The U.S. Department of Justice has seized some of the alleged profits from those scams — totalling $15 billion worth of Bitcoin cryptocurrency — which it called its “largest ever forfeiture action.” 

In its indictment, the justice department noted that the Prince Group had “assistance from local networks,” including one called the “Brooklyn Network,” operating out of New York. The trial has not yet started.

Members of the Brooklyn Network “facilitated an investment fraud scheme perpetrated by scammers at Prince Group's Jinbei Compound,” according to prosecutors. Victims thought they were making legitimate investments, but deposited funds into accounts of companies that were allegedly controlled by the Brooklyn Network.

That was just one node in “a complicated network of over 100 shell and holding companies all around the world” that the Prince Group used to launder illicit money, Treasury said in its statement this week. 

Credit: The U.S. Department of Justice

Images found on Chen Zhi's phone, allegedly showing abuses of scam center workers by the Prince Group.

The Prince Group controls shell companies in the British Virgin Islands, the Cayman Islands, Mauritius, Taiwan, Hong Kong and Singapore, according to Treasury. The group also has investments in Laos and the Pacific island nation of Palau. 

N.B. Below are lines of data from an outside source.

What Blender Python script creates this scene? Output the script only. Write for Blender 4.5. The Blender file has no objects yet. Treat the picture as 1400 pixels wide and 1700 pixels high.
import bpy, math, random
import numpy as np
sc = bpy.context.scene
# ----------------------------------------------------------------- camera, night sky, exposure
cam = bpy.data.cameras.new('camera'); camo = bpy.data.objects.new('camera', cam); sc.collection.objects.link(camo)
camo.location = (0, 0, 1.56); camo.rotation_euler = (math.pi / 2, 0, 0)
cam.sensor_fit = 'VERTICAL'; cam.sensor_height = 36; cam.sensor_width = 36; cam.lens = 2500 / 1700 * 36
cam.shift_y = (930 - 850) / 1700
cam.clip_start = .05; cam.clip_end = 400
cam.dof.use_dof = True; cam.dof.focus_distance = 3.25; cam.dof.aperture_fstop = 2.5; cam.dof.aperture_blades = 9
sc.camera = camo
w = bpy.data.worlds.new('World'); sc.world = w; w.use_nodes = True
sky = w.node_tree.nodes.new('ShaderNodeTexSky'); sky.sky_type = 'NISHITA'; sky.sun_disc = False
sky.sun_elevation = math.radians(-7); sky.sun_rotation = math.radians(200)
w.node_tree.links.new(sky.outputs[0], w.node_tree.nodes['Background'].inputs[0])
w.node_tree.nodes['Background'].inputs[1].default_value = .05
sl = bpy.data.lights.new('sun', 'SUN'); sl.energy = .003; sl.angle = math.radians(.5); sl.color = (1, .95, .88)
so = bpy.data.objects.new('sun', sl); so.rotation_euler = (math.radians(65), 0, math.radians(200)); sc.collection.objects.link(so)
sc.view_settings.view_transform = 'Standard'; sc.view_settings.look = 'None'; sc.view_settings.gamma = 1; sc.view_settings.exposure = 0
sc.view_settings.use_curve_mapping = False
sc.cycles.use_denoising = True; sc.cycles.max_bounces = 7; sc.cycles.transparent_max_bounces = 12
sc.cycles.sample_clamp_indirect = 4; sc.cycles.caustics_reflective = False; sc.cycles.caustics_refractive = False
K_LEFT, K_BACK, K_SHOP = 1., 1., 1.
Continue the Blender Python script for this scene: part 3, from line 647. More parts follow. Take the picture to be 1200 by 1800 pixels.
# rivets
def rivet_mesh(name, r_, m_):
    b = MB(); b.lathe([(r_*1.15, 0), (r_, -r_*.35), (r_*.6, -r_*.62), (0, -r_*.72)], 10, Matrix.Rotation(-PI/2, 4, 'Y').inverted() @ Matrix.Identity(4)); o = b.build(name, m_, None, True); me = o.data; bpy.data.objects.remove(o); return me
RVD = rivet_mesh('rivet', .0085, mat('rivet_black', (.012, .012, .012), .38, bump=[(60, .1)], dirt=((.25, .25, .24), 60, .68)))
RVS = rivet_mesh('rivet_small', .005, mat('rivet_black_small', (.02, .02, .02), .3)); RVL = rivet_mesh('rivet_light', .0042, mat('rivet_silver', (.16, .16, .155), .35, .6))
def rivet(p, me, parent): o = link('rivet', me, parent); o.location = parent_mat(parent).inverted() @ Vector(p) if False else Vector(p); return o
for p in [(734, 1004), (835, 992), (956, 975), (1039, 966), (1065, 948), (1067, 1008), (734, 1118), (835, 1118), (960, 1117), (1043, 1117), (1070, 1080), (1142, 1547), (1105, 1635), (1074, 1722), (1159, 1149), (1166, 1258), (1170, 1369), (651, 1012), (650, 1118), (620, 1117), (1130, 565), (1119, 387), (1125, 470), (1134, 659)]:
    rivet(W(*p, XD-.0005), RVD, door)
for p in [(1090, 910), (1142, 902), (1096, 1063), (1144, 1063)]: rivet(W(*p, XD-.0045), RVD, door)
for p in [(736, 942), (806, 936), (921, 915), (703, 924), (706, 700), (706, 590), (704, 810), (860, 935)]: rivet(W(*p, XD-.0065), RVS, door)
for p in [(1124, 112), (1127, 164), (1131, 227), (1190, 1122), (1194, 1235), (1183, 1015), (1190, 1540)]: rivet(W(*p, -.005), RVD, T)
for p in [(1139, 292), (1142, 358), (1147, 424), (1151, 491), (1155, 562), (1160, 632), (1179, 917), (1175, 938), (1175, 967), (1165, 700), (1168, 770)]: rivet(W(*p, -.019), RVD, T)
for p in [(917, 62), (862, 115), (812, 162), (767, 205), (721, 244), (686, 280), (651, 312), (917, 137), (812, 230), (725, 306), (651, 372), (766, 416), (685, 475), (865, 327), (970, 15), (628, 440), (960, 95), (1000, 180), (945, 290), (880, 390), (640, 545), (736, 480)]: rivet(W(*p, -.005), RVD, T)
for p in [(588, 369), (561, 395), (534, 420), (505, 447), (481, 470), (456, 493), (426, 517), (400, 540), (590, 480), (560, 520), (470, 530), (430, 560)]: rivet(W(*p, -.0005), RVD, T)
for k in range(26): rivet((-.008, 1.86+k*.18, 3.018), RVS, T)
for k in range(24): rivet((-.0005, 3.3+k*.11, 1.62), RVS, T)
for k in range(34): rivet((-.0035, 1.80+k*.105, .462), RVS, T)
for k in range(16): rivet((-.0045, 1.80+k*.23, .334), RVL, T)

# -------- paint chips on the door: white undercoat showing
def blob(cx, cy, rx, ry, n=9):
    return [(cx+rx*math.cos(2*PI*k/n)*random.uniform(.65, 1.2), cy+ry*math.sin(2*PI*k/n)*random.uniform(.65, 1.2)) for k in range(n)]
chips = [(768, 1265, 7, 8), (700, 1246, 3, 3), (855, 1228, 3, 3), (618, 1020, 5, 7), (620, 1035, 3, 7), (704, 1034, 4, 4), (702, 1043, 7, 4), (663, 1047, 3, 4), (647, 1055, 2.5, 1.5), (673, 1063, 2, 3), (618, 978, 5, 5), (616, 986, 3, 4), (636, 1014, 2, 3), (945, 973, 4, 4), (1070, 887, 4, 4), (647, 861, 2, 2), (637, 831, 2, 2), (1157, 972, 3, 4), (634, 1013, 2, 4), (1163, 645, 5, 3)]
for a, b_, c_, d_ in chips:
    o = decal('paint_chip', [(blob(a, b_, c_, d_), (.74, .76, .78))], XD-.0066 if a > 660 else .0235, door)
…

Among those sanctioned this week was Wang Guodan, also known as Rose Wang, a Chinese woman who authorities say oversaw Prince Group investments in Palau, including a luxury hotel development on a private island. A 2022 OCCRP investigation showed how Wang helped a notorious triad boss build ties with a former president of the country. 

Wang did not respond to requests for comment on the U.S. sanctions against her.

While the Prince Group’s network stretches across the world, its nucleus is in Cambodia. Through various companies, the operation allegedly “comingles illicit revenues with the legitimate Cambodian economy,” Treasury said. 

Zhu — the owner of Dubai properties — allegedly plays a key role in the Prince Group in Cambodia, according to Treasury. Among other corporate roles, he is director of Cambodian Heng Xin Real Estate Investment Co. Ltd., which is involved in the Prince Group’s “scam business,” Treasury said.

Zhu now faces both sanctions and legal charges, as government authorities follow the Prince Group’s multi-billion dollar worldwide paper trail. But with his high-end properties and multiple passports, he still might have many places he can go.